Washilah – Tanggal 2 September 2024, Ince dengan pakaian serba hitamnya tengah duduk di bahu jalan sekitar Masjid Agung Sultan Alauddin. Dengan sebuah buku dan seutas benang, Ince berekspresi melalui seni.
Saat itu, Sebagian besar sivitas kampus tengah dimabukkan oleh Pengenalan Budaya Akademik Kampus (PBAK). Sedangkan Ince, terus membaca buku pedoman buku saku sembari melilitkan benang hitam di wajahnya.
Semakin lama ia membaca, semakin rumit pula lilitan itu. Tumpukan demi tumpukan benang lambat laun menutupi wajahnya.
Beberapa langkah dari arah Ince, tepat di depan gerbang I kampus, puluhan mahasiswa sedang melakukan aksi demonstrasi menuntut SE 259 dicabut.
Bagi Ince, ada banyak variabel yang bisa dilakukan untuk mengadvokasi sesuatu. Tidak hanya orasi, tapi juga seni. Seperti yang sedang ia lakukan saat itu.
“Seni memiliki peran tersendiri dalam tatanan sosial,” ucapnya saat diwawancarai, Rabu (4/9/2024).
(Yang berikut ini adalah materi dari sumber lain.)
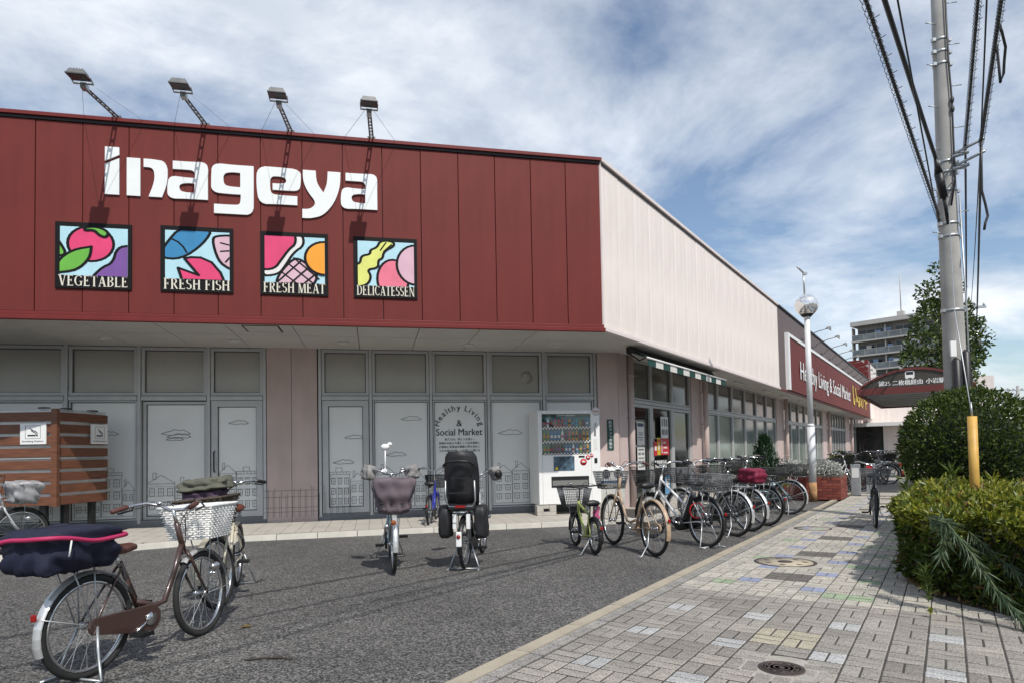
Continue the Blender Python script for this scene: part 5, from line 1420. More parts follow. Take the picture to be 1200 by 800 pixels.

Ini bukan kali pertamanya Ince mengkritik kebijakan rektor melalui kesenian. 1 Agustus 2024 lalu, Ince pernah melakukan aksi simbolik di depan pelataran rektorat. Dengan pertunjukan seni membakar dupa, sambil sesekali menaburkan bunga di atas tumpukan buku dan topi toga.
Selang beberapa hari setelah itu, Ince mendapatkan panggilan dari Dewan Kehormatan Universitas (DKU). Ganjaran setelah ikut aksi. Saat sidang itu selesai, Ince dijatuhkan skors selama dua semester. Ince tak pernah berhenti membaca. Ia tak menghiraukan kehadiran Mahasiswa Baru (Maba) di sekitarnya.
Hingga saat pria berbaju putih menghampirinya—yang tampaknya staf rektorat— Ince ditarik, didesak, dan diarahkan untuk segera meninggalkan tempat ia duduk. Rima mengikuti perintahnya. Dengan menggunakan alas kaki yang sudah lusuh. Ia berjalan menuju gedung rektorat. Diikuti oleh petugas rektorat.
Ketika Ince melanjutkan aksinya, ia dicegat oleh satpam kampus. Dihalang-halangi untuk kembali menampilkan kesenian.
“Saya nda bisa dilarang untuk membaca di kampus saya sendiri, semua tempat yang ada di kampus adalah tempat di mana saya bisa membaca dengan tenang,” katanya.
Ince tak lagi memperdulikan mereka. Ia terus berjalan di sekitaran masjid. Membaca buku dengan suara yang lantang.
Tiba saat jam makan siang bagi para peserta PBAK. Mahasiswa baru bergerombol keluar dari masjid. Mereka tersebar di setiap sudut. Beberapa diantaranya menyantap bekal yangtelah mereka siapkan.
Beberapa lagi menaruh matanya kearah Ince. Ince masih terus berjalan. Tak menghiraukan kepala-kepala yang menengok heran padanya.
“Jika jurnalis dibungkam maka seni lah yang berbicara, jika jurnalis dibungkam maka sastralah yang berbicara,” itulah kalimat yang diucapkan Ince di sela-sela pertunjukannya sian gitu.
Tangan kanannya masih terus bergerak. Benang hitam sudah menutupi sebagian wajahnya. Pun begitu, mulut Ince terus berucap.